Determining how individual pages should be arranged into components (and potentially modules) is not clear. It may make translators' work easier if they can aim to translate entire components/modules.
A version of a component is defined by its antora.yml
descriptor file, which should be present at the location specified in {url}/{start_path}
from the playbook’s content.sources
section. For example, the Global Nodes component has its descriptor file in this repository at en/global-nodes/antora.yml:
name: global-nodes
title: Global Nodes
version: ~
nav:
- modules/ROOT/nav.adoc
The name
is the identifier for the component used in links and URLs. The title
is used for display. A version
of ~
means "no versions".
nav
sets the left-bar navigation menu. The content of the linked file is an Asciidoctor unordered list.
It’s probably worth looking at these pages in the Antora and Asciidoctor documentation:
-
Family directories, to see where files for individual pages, images, attachments (downloads) etc. should be stored
-
Xref macros and page links and create page links to see how to make links within a page, between pages in the same module, different modules, different versions and different components.
-
The Antora documentation and the Asciidoctor documentation.
The English home page, https://training.gbif.org/en/, is a component called ROOT
, which is a special name where ROOT
doesn’t show in links or URLs. Reserve pages in this section for the home page and very general pages about all the training courses.
The overall design of the site is controlled by a theme, tech-docs-theme. That sets the colours, fonts etc and adds the "Search" functionality.
Changing the site menus (on the green bar) is done by overriding the theme.

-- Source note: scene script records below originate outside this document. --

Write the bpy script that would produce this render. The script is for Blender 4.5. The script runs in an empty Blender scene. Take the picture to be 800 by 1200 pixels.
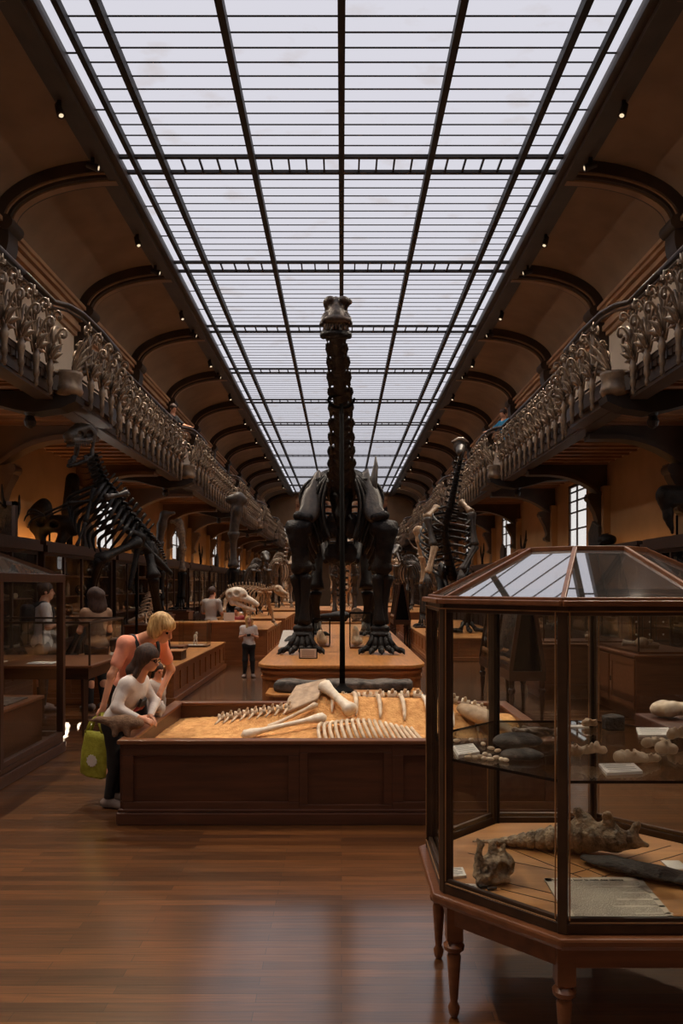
import bpy, math, random
import numpy as np
from mathutils import Vector, Matrix
random.seed(7)
SC = bpy.context.scene
COL = SC.collection
PI = math.pi
F, HZ, CX, EYE = 900.0, 686.0, 400.0, 1.7      # focal length in pixels, horizon row, centre column, eye height

def at(px, py, Y):
    """world point seen at a photo pixel at distance Y down the hall"""
    return Vector(((px - CX) / F * Y, Y, EYE + (HZ - py) / F * Y))

def V(*a): return Vector(a)

# ------------------------------------------------------------------ materials
def lin(c):
    return tuple(((x / 255) / 12.92 if x / 255 <= .04045 else ((x / 255 + .055) / 1.055) ** 2.4) for x in c)

def newmat(name):
    m = bpy.data.materials.new(name); m.use_nodes = True
    nt = m.node_tree; nt.nodes.clear()
    return m, nt, nt.nodes.new, nt.links.new

def mat(name, c1, c2=None, rough=.6, metal=0., scale=8., stretch=(1, 1, 1), bump=0., bscale=None, spec=.5, detail=4., lo=.35, hi=.65):
    m, nt, N, L = newmat(name)
    o = N('ShaderNodeOutputMaterial'); b = N('ShaderNodeBsdfPrincipled'); L(b.outputs[0], o.inputs[0])
    b.inputs['Roughness'].default_value = rough; b.inputs['Metallic'].default_value = metal
    b.inputs['Specular IOR Level'].default_value = spec
    tc = N('ShaderNodeTexCoord'); mp = N('ShaderNodeMapping'); mp.inputs['Scale'].default_value = stretch
    L(tc.outputs['Object'], mp.inputs[0])
    nz = N('ShaderNodeTexNoise'); nz.inputs['Scale'].default_value = scale; nz.inputs['Detail'].default_value = detail
    L(mp.outputs[0], nz.inputs['Vector'])
    r = N('ShaderNodeValToRGB'); r.color_ramp.elements[0].position = lo; r.color_ramp.elements[1].position = hi
    r.color_ramp.elements[0].color = (*lin(c1), 1); r.color_ramp.elements[1].color = (*lin(c2 or c1), 1)
    L(nz.outputs['Fac'], r.inputs[0]); L(r.outputs[0], b.inputs['Base Color'])
    if bump:
        n2 = N('ShaderNodeTexNoise'); n2.inputs['Scale'].default_value = bscale or scale * 3; n2.inputs['Detail'].default_value = 5
        L(mp.outputs[0], n2.inputs['Vector'])
        bp = N('ShaderNodeBump'); bp.inputs['Strength'].default_value = bump; bp.inputs['Distance'].default_value = .02
        L(n2.outputs['Fac'], bp.inputs['Height']); L(bp.outputs[0], b.inputs['Normal'])
    return m

def wood(name, c1, c2, rough=.35, axis=0, scale=3., spec=.5):
    st = [9., 9., 9.]; st[axis] = .8
    return mat(name, c1, c2, rough, 0, scale, st, bump=.06, bscale=scale * 2, spec=spec, detail=6, lo=.3, hi=.7)

def glass(name, ior=1.45, tint=(.93, .95, .94), dust=0., refl=None):
    m, nt, N, L = newmat(name)
    o = N('ShaderNodeOutputMaterial'); mx = N('ShaderNodeMixShader'); t = N('ShaderNodeBsdfTransparent'); g = N('ShaderNodeBsdfGlossy')
    g.inputs['Roughness'].default_value = .015; t.inputs[0].default_value = (*tint, 1)
    fr = N('ShaderNodeFresnel'); fr.inputs['IOR'].default_value = ior
    # thin pane: same reflectance from both sides
    geo = N('ShaderNodeNewGeometry'); vm = N('ShaderNodeVectorMath'); vm.operation = 'DOT_PRODUCT'
    L(geo.outputs['Incoming'], vm.inputs[0]); L(geo.outputs['Normal'], vm.inputs[1])
    ab = N('ShaderNodeMath'); ab.operation = 'ABSOLUTE'; L(vm.outputs['Value'], ab.inputs[0])
    om = N('ShaderNodeMath'); om.operation = 'SUBTRACT'; om.inputs[0].default_value = 1; L(ab.outputs[0], om.inputs[1])
    pw = N('ShaderNodeMath'); pw.operation = 'POWER'; L(om.outputs[0], pw.inputs[0]); pw.inputs[1].default_value = 5
    r0 = ((ior - 1) / (ior + 1)) ** 2 * 1.9 if refl is None else refl
    ma = N('ShaderNodeMath'); ma.operation = 'MULTIPLY_ADD'; L(pw.outputs[0], ma.inputs[0]); ma.inputs[1].default_value = 1 - r0; ma.inputs[2].default_value = r0
    nt.nodes.remove(fr)
    L(ma.outputs[0], mx.inputs[0]); L(t.outputs[0], mx.inputs[1]); L(g.outputs[0], mx.inputs[2])
    out = mx.outputs[0]
    if dust:
        d = N('ShaderNodeBsdfDiffuse'); d.inputs[0].default_value = (.62, .6, .58, 1)
        m2 = N('ShaderNodeMixShader')
        tc = N('ShaderNodeTexCoord'); nz = N('ShaderNodeTexNoise'); nz.inputs['Scale'].default_value = 5; nz.inputs['Detail'].default_value = 5
        L(tc.outputs['Object'], nz.inputs['Vector'])
        mm = N('ShaderNodeMath'); mm.operation = 'MULTIPLY'; mm.inputs[1].default_value = dust * 2; L(nz.outputs['Fac'], mm.inputs[0])
        L(mm.outputs[0], m2.inputs[0]); L(out, m2.inputs[1]); L(d.outputs[0], m2.inputs[2]); out = m2.outputs[0]
    L(out, o.inputs[0])
    return m

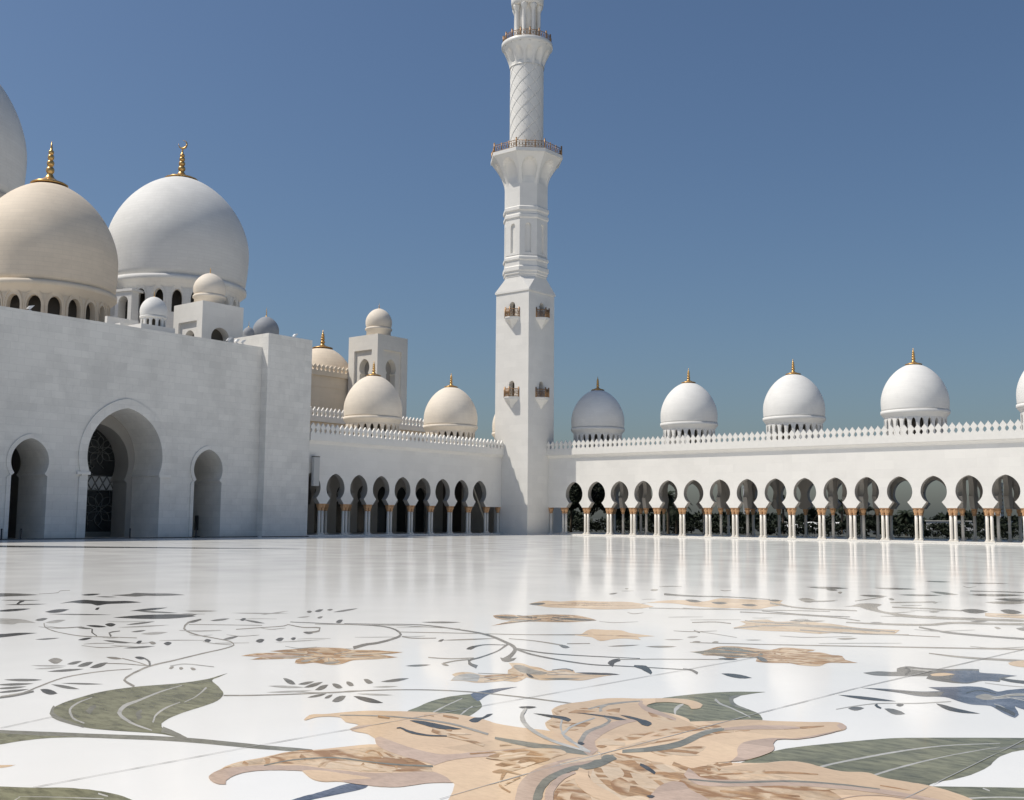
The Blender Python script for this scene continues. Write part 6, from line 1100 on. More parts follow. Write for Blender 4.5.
  (11, '-409,988 0,7 0,6 1,4 2,4 3,7 3,6 3,5 4,5 3,4 4,4 4,2 5,3 4,1 4,1 4,0 4,-1 5,-2 4,-2 5,-4 5,-6 5,-9 6,-13 2,-6 -11,-9 -23,-20 -24,-20 -10,-9 -2,4 -3,12 -4,15'),
 ]),
 ('floor_joint', None, 20, [
  (12, '-693,757 0,6 0,7 0,7 0,7 0,8 0,7 0,7 0,7 0,8 0,7 1,8 0,8 0,8 0,7 0,8 0,9 0,8 0,8 0,8 0,9 -1,1 0,-8 0,-9 -1,-8 0,-8 0,-8 0,-8 0,-8 0,-8 0,-8 0,-7 0,-8 0,-7 0,-8 0,-7 0,-7 0,-7 0,-8 0,-7 0,-6 0,-7'),
  (12, '-692,909 1,18 1,18 1,18 1,19 1,20 1,20 1,21 1,21 1,22 1,22 1,23 2,23 1,24 1,25 2,26 1,26 1,27 2,28 1,28 2,30 -2,3 -1,-30 -2,-28 -1,-28 -2,-28 -1,-26 -1,-25 -2,-25 -1,-25 -1,-23 -1,-23 -1,-22 -1,-22 -2,-21 -1,-21 -1,-20 -1,-20 -1,-19 -1,-19 0,-18 -1,-18'),
  (12, '-668,1368 1,13 1,14 0,13 1,14 1,14 1,14 1,14 1,15 1,14 0,15 1,15 1,16 1,15 1,16 1,16 1,16 1,17 1,17 1,17 1,17 -1,4 -2,-17 -1,-17 -1,-17 -1,-17 -1,-16 -1,-16 0,-16 -1,-16 -1,-15 -1,-15 -1,-15 -1,-15 -1,-14 -1,-15 -1,-14 0,-14 -1,-14 -1,-13 -1,-14 -1,-13'),
  (12, '-650,1670 3,31 3,31 3,32 3,33 3,34 3,35 4,36 3,37 3,38 4,39 4,40 4,42 3,43 4,44 5,46 4,47 4,49 5,50 5,52 5,54 -3,9 -4,-55 -5,-52 -5,-51 -4,-49 -4,-47 -5,-46 -4,-44 -4,-43 -3,-42 -4,-41 -4,-39 -3,-38 -3,-38 -4,-36 -3,-35 -3,-34 -3,-33 -3,-33 -3,-31 -2,-31'),
  (12, '-371,862 0,9 1,8 0,8 0,9 0,8 1,9 0,9 0,9 1,9 0,9 0,9 1,10 0,9 1,10 0,10 0,10 1,10 0,11 0,10 1,11 -1,2 0,-11 -1,-11 0,-10 0,-10 -1,-10 0,-10 -1,-10 0,-10 0,-9 -1,-10 0,-9 0,-9 -1,-9 0,-9 0,-9 -1,-8 0,-9 0,-8 0,-8 -1,-8'),
  (12, '-364,1049 1,19 1,19 0,20 1,21 1,21 1,22 1,22 1,23 1,24 1,25 1,25 1,26 2,27 1,28 1,29 1,30 2,31 1,33 2,33 1,35 -1,3 -1,-35 -2,-33 -1,-33 -2,-31 -1,-30 -1,-29 -1,-28 -1,-27 -2,-27 -1,-25 -1,-25 -1,-24 -1,-23 -1,-22 -1,-22 -1,-21 0,-21 -1,-20 -1,-19 -1,-19'),
  (12, '-1015,537 1,10 0,11 0,10 1,11 0,10 0,11 0,11 1,11 0,12 1,11 0,12 0,12 1,12 0,13 0,12 1,13 0,13 0,13 1,14 0,13 -1,1 0,-13 -1,-14 0,-13 -1,-13 0,-13 0,-13 -1,-12 0,-12 0,-12 -1,-12 0,-12 0,-11 -1,-11 0,-11 0,-11 -1,-11 0,-10 0,-11 -1,-10 0,-10'),
  (12, '-1008,772 1,17 1,17 2,18 1,18 1,18 1,19 1,19 2,19 1,20 1,20 2,21 1,22 1,21 2,23 1,23 2,23 1,24 2,25 2,25 1,26 -1,1 -2,-26 -1,-25 -2,-24 -2,-24 -1,-24 -2,-23 -1,-22 -1,-22 -2,-21 -1,-21 -1,-21 -2,-20 -1,-19 -1,-19 -1,-19 -2,-18 -1,-18 -1,-18 -1,-17 -1,-17'),
  (12, '-981,1190 1,14 1,15 1,15 1,16 1,15 1,16 1,16 1,16 0,17 1,17 1,17 1,17 1,18 2,18 1,18 1,18 1,19 1,19 1,19 1,20 -2,3 -1,-20 -1,-20 -1,-19 -1,-18 -1,-19 -1,-18 -1,-18 -1,-18 -1,-17 -1,-17 -1,-17 -1,-17 -1,-16 -1,-16 -1,-16 -1,-15 -1,-16 0,-15 -1,-15 -1,-15'),
  (12, '-961,1530 1,17 1,17 2,17 1,17 1,18 1,17 1,18 2,19 1,18 1,19 2,20 1,19 1,20 2,20 1,20 2,21 1,21 1,21 2,22 1,22 -2,4 -1,-22 -2,-22 -1,-21 -1,-21 -2,-21 -1,-21 -2,-20 -1,-20 -1,-19 -2,-19 -1,-19 -1,-19 -1,-18 -2,-19 -1,-18 -1,-17 -1,-18 -1,-17 -2,-17 -1,-16'),
  (12, '-1319,653 -2,5 -1,6 -2,5 -2,6 -1,5 -2,6 -2,6 -2,5 -1,6 -2,6 -2,6 -2,6 -1,6 -2,6 -2,1 2,-6 1,-6 2,-6 2,-6 2,-6 2,-6 1,-6 2,-5 2,-6 1,-5 2,-6 2,-6 1,-5 2,-5'),
 ]),
]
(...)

Start at supplemental_ui/partials/header-navigation.hbs and copy + paste until you have what you want :-) (but remember pushing changes rebuilds the live site).
Translations are managed using Crowdin, in the GBIF Training Courses project. The Jenkins build creates and updates the necessary files.
Languages enabled for deployment to https://training.gbif.org/ are configured within Jenkins. If new languages are enabled, the header-languages.hbs
and head-styles.hbs
files should be updated too.
The site builds in Jenkins every time it is modified, see the status and badge above. To build it locally, the simplest method is to use Docker. See the Docker documentation for installation on Linux, Mac and Windows.
For routine use when authoring courses, build just the English courses and omit the search functionality. This uses a special cut-down playbook without some of the configuration suitable for a webserver:
./build-local-documentation.sh
To build English and Spanish and with the search function, and suitable for a webserver, run:
docker run --rm -t --user $(id -u) --volume $PWD:/antora:Z --env HOME=/antora antora/antora:3.0.1 npm i @antora/lunr-extension
for lang in en es; do
docker run --rm -t --user $(id -u) --volume $PWD:/antora:Z antora/antora:3.0.1 training-$lang-playbook.yml
done
Please explore the Antora documentation for alternative methods for building, but they are all going to be more effort than installing Docker.